Selama masa penjodohan, orang tua dari laki-laki Baduy Dalam bebas memilih
wanita Baduy Dalam yang disukainya. Namun jika belum menemukan pilihan yang
cocok, laki-laki maupun perempuan harus menuruti pilihan sang orang tua ataupun
pilihan yang diberikan oleh sang Pu’un.
8. Tak ada gelas, batang bambu pun jadi
Pelarangan menggunakan gelas serta piring sebagai tempat
untuk menyimpan air dan alas untuk makan tidak membuat Suku Baduy Dalam
kehilangan akal. Dibekali sumber daya alam yang banyak, Suku Baduy Dalam
membuat gelas serta tadah air minum yang terbuat dari bambu panjang.

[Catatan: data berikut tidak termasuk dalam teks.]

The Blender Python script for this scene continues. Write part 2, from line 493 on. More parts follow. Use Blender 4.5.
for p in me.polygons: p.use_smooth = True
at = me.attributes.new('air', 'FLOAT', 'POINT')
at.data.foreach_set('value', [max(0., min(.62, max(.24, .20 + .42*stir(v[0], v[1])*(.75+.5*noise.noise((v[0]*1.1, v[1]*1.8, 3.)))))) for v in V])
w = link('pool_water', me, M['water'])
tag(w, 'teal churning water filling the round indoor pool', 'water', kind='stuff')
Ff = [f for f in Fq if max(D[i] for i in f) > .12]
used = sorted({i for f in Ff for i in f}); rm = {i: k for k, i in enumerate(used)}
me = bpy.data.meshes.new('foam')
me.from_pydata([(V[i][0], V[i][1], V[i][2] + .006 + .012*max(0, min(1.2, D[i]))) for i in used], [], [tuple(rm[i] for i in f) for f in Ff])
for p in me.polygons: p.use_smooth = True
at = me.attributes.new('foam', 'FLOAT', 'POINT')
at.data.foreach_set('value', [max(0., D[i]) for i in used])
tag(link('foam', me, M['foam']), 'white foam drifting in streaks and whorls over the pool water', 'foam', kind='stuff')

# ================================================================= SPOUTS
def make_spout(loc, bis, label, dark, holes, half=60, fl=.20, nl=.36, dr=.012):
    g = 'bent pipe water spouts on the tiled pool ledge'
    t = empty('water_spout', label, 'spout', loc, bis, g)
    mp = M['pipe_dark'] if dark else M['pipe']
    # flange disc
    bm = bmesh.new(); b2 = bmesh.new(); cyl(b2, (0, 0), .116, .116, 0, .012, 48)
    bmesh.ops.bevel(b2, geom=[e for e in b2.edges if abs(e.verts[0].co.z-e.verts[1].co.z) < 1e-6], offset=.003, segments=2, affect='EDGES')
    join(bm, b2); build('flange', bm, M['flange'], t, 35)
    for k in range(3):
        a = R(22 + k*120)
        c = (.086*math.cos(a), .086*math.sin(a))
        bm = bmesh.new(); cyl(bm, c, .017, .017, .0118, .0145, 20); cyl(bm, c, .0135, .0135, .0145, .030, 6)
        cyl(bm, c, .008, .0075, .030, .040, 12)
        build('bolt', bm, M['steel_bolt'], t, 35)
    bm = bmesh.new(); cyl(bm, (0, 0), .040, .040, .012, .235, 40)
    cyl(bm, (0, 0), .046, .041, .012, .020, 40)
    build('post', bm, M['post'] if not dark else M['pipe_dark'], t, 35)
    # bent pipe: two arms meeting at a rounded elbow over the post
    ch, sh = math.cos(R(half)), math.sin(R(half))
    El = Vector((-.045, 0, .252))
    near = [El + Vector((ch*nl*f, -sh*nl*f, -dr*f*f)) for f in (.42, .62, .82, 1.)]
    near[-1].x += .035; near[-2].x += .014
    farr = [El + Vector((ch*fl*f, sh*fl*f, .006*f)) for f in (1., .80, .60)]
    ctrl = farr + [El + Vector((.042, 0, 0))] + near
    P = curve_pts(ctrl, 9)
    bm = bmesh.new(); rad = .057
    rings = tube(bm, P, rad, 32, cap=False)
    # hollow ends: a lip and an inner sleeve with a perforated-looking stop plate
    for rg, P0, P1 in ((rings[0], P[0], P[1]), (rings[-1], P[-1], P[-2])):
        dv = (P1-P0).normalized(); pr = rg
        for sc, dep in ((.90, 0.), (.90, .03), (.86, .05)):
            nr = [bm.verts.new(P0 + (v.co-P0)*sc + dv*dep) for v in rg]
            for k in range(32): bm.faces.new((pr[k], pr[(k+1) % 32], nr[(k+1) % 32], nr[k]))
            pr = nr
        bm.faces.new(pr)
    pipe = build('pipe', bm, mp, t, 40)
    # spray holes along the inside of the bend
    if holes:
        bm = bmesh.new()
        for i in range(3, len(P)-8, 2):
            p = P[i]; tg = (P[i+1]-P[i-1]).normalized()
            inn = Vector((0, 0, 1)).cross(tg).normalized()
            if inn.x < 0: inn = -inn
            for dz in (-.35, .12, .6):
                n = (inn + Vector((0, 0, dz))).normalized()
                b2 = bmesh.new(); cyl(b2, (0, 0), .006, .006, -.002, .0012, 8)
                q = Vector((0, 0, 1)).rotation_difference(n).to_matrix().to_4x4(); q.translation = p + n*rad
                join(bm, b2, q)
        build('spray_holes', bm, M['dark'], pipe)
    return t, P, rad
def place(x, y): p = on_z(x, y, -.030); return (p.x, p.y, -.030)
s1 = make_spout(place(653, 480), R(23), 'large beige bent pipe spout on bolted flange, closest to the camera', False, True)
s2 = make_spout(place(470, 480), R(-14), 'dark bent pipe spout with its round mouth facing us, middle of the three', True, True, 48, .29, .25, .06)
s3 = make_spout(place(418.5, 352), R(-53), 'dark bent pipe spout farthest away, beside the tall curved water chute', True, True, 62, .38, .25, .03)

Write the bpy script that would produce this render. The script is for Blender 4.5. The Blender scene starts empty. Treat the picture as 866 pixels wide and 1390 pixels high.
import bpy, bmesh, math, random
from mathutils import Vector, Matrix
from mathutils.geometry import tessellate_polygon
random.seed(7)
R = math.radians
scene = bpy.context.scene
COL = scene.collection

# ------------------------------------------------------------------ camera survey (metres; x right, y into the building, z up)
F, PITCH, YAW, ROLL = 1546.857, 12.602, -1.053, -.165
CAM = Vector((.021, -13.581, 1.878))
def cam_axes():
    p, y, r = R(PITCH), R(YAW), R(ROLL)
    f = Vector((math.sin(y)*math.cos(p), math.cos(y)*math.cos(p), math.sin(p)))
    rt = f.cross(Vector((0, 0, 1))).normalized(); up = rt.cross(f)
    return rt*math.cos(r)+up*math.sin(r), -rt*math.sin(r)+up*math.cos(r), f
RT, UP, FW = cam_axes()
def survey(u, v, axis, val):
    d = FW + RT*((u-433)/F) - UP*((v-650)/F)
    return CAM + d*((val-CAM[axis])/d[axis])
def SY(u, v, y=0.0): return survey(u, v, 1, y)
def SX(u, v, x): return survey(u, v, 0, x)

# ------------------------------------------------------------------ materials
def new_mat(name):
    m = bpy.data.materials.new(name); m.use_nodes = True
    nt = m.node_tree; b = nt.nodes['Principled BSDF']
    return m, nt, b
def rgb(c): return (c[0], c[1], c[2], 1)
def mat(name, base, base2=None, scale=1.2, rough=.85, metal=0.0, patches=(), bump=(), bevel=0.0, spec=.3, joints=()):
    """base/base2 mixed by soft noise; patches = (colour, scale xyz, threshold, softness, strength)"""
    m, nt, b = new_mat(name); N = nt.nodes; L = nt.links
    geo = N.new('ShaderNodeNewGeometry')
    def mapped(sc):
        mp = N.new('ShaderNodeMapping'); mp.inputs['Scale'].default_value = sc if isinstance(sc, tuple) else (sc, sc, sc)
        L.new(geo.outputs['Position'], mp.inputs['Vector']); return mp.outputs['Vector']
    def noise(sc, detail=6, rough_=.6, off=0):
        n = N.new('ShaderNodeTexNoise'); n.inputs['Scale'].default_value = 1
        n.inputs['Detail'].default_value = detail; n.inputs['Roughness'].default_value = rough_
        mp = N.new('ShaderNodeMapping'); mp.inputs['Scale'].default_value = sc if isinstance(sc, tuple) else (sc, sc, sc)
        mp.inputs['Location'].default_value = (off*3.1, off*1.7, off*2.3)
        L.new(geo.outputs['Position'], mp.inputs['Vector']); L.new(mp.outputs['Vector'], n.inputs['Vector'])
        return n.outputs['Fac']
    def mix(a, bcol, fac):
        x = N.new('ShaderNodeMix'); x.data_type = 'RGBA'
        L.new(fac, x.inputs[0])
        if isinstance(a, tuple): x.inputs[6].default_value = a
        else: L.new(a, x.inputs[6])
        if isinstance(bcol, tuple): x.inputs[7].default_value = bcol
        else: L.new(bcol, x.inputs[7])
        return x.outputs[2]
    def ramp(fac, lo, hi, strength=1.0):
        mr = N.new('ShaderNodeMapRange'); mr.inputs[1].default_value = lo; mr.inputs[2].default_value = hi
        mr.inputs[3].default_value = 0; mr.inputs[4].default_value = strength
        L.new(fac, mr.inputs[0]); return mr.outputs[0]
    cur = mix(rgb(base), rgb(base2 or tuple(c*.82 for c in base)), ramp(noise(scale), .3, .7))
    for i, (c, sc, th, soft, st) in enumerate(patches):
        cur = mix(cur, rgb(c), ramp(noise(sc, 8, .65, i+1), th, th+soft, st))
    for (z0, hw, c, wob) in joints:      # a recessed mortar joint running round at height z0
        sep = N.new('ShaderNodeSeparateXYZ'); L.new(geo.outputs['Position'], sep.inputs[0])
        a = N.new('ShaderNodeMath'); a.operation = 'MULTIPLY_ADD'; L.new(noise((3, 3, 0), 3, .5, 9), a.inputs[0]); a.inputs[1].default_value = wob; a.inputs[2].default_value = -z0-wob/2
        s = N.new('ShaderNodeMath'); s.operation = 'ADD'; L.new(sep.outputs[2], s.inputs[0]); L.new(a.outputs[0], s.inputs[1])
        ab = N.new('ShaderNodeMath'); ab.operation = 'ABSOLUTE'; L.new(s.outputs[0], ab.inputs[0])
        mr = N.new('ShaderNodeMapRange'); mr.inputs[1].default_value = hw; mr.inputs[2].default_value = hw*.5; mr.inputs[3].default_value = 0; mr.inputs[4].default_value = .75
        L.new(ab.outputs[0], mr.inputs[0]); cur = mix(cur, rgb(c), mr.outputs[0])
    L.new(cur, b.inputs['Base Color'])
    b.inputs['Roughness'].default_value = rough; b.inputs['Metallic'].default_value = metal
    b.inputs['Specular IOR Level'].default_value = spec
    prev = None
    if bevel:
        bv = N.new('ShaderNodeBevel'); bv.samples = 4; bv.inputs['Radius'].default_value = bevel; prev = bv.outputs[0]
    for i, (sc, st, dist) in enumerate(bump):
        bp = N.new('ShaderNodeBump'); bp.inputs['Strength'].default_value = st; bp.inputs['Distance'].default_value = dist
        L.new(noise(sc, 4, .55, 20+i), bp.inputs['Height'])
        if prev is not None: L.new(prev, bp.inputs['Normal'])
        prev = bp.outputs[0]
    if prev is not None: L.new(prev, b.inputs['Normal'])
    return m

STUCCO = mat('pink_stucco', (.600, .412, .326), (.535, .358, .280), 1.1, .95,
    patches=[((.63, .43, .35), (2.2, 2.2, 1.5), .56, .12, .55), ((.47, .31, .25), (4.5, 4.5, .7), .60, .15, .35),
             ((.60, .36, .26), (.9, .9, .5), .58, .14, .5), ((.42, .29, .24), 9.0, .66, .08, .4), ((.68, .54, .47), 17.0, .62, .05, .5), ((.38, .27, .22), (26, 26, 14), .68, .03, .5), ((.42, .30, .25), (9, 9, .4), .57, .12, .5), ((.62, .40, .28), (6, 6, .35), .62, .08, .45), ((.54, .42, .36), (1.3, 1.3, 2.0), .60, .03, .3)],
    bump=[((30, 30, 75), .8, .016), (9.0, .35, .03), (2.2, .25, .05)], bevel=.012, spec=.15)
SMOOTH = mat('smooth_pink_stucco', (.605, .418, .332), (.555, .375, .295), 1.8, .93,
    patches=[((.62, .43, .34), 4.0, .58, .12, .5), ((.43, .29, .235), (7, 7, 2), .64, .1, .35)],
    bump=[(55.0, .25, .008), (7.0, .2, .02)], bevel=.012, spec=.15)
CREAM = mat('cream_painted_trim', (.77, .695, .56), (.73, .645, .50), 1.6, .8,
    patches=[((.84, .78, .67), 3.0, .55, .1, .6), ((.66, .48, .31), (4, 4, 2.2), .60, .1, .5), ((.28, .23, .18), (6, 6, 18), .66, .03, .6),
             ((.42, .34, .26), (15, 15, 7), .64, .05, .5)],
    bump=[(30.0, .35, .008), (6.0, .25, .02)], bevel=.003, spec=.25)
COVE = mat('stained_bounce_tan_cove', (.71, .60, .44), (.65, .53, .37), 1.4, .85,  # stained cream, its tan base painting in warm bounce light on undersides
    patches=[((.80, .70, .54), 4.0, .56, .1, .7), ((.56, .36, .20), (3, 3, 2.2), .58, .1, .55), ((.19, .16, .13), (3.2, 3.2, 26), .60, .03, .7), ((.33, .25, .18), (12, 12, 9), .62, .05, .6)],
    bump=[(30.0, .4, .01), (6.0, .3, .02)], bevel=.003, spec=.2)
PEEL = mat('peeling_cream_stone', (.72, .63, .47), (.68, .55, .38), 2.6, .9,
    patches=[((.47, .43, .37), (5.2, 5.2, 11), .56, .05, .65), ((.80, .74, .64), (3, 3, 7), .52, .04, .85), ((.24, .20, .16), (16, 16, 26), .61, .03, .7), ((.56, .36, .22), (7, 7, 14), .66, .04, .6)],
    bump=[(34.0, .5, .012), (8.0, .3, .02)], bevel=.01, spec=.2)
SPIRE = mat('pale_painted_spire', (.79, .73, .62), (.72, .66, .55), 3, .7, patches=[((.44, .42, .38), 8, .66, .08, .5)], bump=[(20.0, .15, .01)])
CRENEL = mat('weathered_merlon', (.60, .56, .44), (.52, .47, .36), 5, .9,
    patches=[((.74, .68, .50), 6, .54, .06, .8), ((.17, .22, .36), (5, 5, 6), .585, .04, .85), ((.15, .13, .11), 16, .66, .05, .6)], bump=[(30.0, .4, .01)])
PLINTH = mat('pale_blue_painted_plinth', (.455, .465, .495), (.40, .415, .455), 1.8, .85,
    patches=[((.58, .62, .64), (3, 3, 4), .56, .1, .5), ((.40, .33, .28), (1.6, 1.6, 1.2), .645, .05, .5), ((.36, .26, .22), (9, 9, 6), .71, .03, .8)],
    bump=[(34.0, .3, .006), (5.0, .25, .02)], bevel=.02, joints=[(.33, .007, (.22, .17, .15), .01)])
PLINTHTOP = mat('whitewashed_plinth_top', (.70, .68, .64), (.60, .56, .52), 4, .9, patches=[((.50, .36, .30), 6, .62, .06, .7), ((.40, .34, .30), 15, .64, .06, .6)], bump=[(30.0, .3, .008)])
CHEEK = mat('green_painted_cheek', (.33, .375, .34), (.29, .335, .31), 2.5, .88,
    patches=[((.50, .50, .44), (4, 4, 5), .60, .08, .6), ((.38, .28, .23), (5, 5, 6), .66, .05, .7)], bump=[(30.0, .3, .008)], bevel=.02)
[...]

“Aroma khas dari bambu akan keluar pada saat kita menyeduh
kopi panas di dalam cangkir bambu ini yang membuat rasa kopi menjadi berbeda.”
Tegas Kang Ralim.
“Tidak banyak aktivitas yang bisa kita lakukan pada malam
hari karena keterbatasan cahaya.”
“Biasanya alat musik seperti kecapi yang menemani malam kami
sambil mengobrol dengan tetangga, Dengan cara seperti ini, kami sudah bahagia”
Cerita Kang Ralim menggambarkan kondisi malam hari di Suku Baduy Dalam.
10. Cita-cita sederhana orang tua Suku Baduy Dalam
“Membantu orang tua berladang,” begitu ucapan Kang Ralim
terhadap pertanyaan yang saya ajukan mengenai cita-cita orang tua terhadap
anak-anak Suku Baduy Dalam.
Tak muluk-muluk bukan? Sangat sederhana jika didengar oleh
telinga orang ‘modern’ seperti saya, namun justru di situ kearifan lokal
mereka. Hal-hal sepele yang sering terlupa oleh kita, ‘ketidak neko-neko-an’
dan prinsip hidup yang sederhana membuat hidup lebih bahagia dan tenang.